Unfortunately, Western society has conditioned to think we’re incomplete. In the search for happiness, external people, objects, and things will complete us. How often have you thought, I need a partner to be happy, I need that high-paying job to be successful, I need that new moisturizer to be young, and oh yeah, I definitely need those new yoga pants to be fit.
Self-limiting and anxiety-ridden, we walk around the world over-consuming, trying out whatever “magic” cure-all TikTok tells us to. Many of us feel like we don’t have enough and probably never will. Moreover, many of us feel like no matter what we do, we’ll never be enough. But, that is where our yoga comes into play. Through dedicated and consistent practice, you learn to strip yourself of ego and attachment, slowly peeling away the layers to see the naked truth - you are already whole. Regardless of your past - the failures and disappointments, the heartache and missteps - you are complete. Regardless of what’s to come - you are enough.

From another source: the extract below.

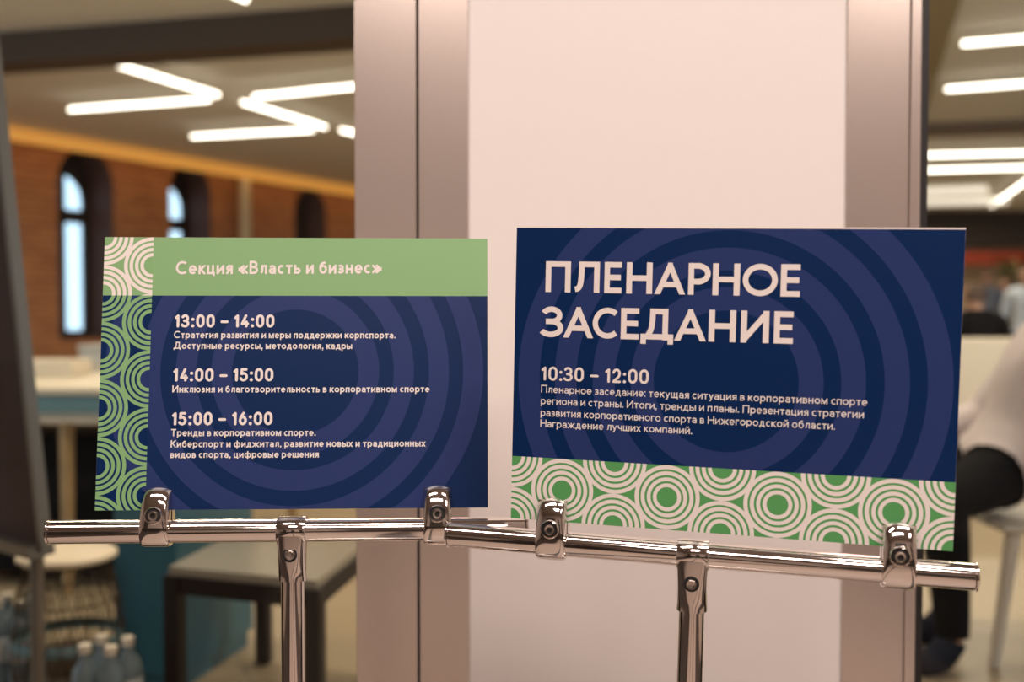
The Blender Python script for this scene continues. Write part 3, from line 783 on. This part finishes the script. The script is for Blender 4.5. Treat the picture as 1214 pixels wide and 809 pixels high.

The more I lean into my yoga practice and embrace santosha, the more I am able to recognize the abundance and love that already surrounds me. Time and time again, yoga has shown me that life isn’t for putting off or dealing with - it’s for living. I invite you to acknowledge the blessings that radiate in and around you. You are a magical being, not a cog in a machine. So get out there, stop wondering “what if",” and start living. It’s go time, my friend.